(Por: André Bonomini)
Língua maldosa minha, admito… As vezes, lembrava comigo nas minhas audições de Soul no recanto do lar que “Stevie Wonder nunca ‘viu’ o sucesso que fez”. Confesso, jocoso e infeliz demais…
Mas existe forma melhor do que deixar-se levar pelo som de olhos fechados?
Stevie nos ensina isso há tanto tempo. Mesmíssima escola de Ray Charles porém aprimorada na inventividade, no talento e no pioneirismo. O garoto do Michigan pomposamente batizado de Stevland Hardaway Morris fecha 75 primaveras na propalada árvore da vida neste dia 13 de maio e não tem quem nunca, jamais em qualquer canto deste mundo deixou-se sentir o groove e o embalo únicos deste legitimo pioneiro.
Quando Berry Gordy apontou o dedo para ele e disse que este seria “o cara”, não podia estar mais certo. E não bastava fazer sucesso, pois isto é o protocolar de qualquer cantor, para uma mente inventiva era preciso sair da caixinha, deixar a vibração mandar em tudo quando o necessário era um som marcante.
Sentir a musica em sua base, as notas, o embalo que a combinação de acordes e o sortimento de melodias traz não é qualidade que floresce em qualquer músico ou musicista. Wonder ia fundo nestas sensações, conseguia alternar do romance profundo e elegante ao contagio pleno e digno de festas com as canções que criava, indo além do sucesso de uma vida.
Quando o Soul virou força musical, lá estava Stevie como seu maior porta-voz e tendo à ele alguns mil dedos apontados buscando inspiração. O sorriso constante imerso na musica que cantava, o balançar frenético do corpo atrás do piano como se cada. Não era preciso procurar ele no palco, bastava deixar o som correr: moderno, envolvente, ora reflexivo, ora frenético, aquele papo de “qualquer musica do Soul faz você dançar sozinho”, sabe?
Stevie atravessa as épocas ainda inspirando com um som atemporal, a frente do tempo e base para qualquer engomado atual criar e inspirar, ou por que não chamar o veterano para o lado e cantar junto.
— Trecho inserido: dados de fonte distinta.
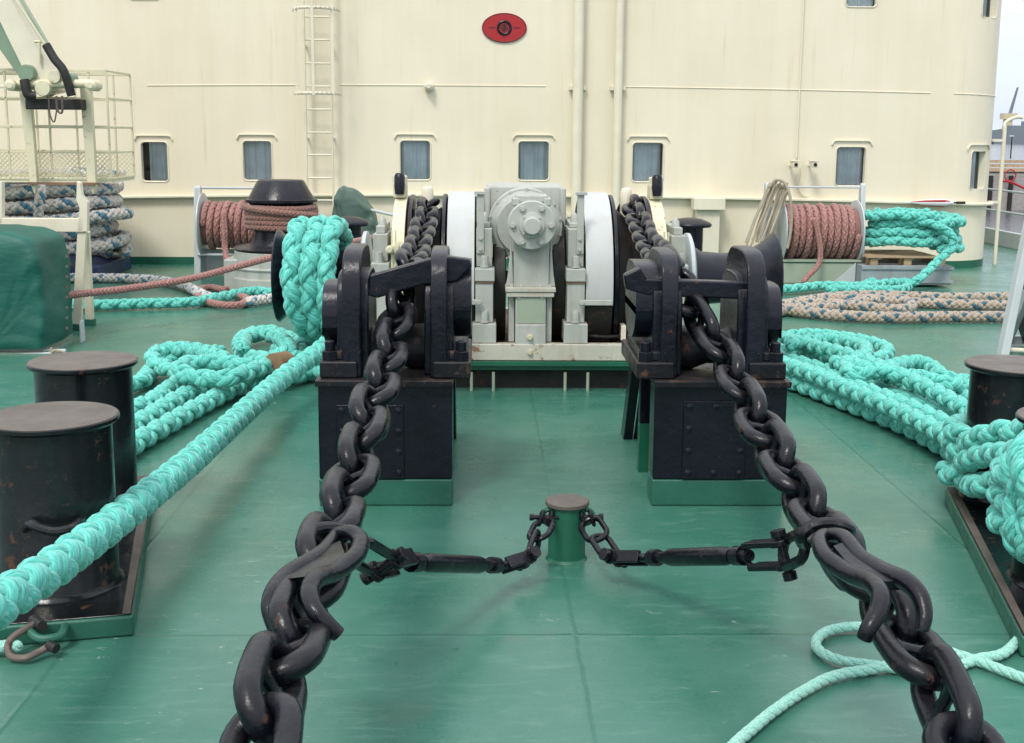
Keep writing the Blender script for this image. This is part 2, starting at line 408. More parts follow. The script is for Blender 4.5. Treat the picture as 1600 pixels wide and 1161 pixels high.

Paul McCartney, por exemplo foi capaz de sentir esta alternância de som trazida na raiz de seu conhecimento na belíssima “Ebony and Ivory“, um dos grandes clássicos do velho beatle de todos os tempos.
E o vocal? A brincadeira vocal quando exigida deixa marcas. Na inesquecível “We Are World“, lá estava ele, no aconchego do carinho e reverencia de Diana Ross e Michael Jackson e deixando uma nota vocal altamente marcante entre as estrofes da apoteose sonora daquela noite de 1985. Alias, estas brincadeiras vocais são tão marcantes que viram referencia mesmo… de olhos fechados.
E de olhos fechados parece que as reações vívidas da música nos capturam ainda mais forte. Foi e é assim que o som do garoto do Michigan ainda nos conquista e contagia com algumas das passagens mais belas, entre dança e romance, que a música pode registrar na história. Ouvir Stevie Wonder não é apenas uma audição simples, mas uma espécie de experiência sensorial tal como o processo criativo do compositor, de ponta a ponta no processo.
Afinal, se ele o faz “de olhos fechados”, sintamos o som dele também de olhos fechados. Não faz bem apenas “ouvir” Stevie, é preciso sentir o que ele é capaz de fazer, pura e simplesmente.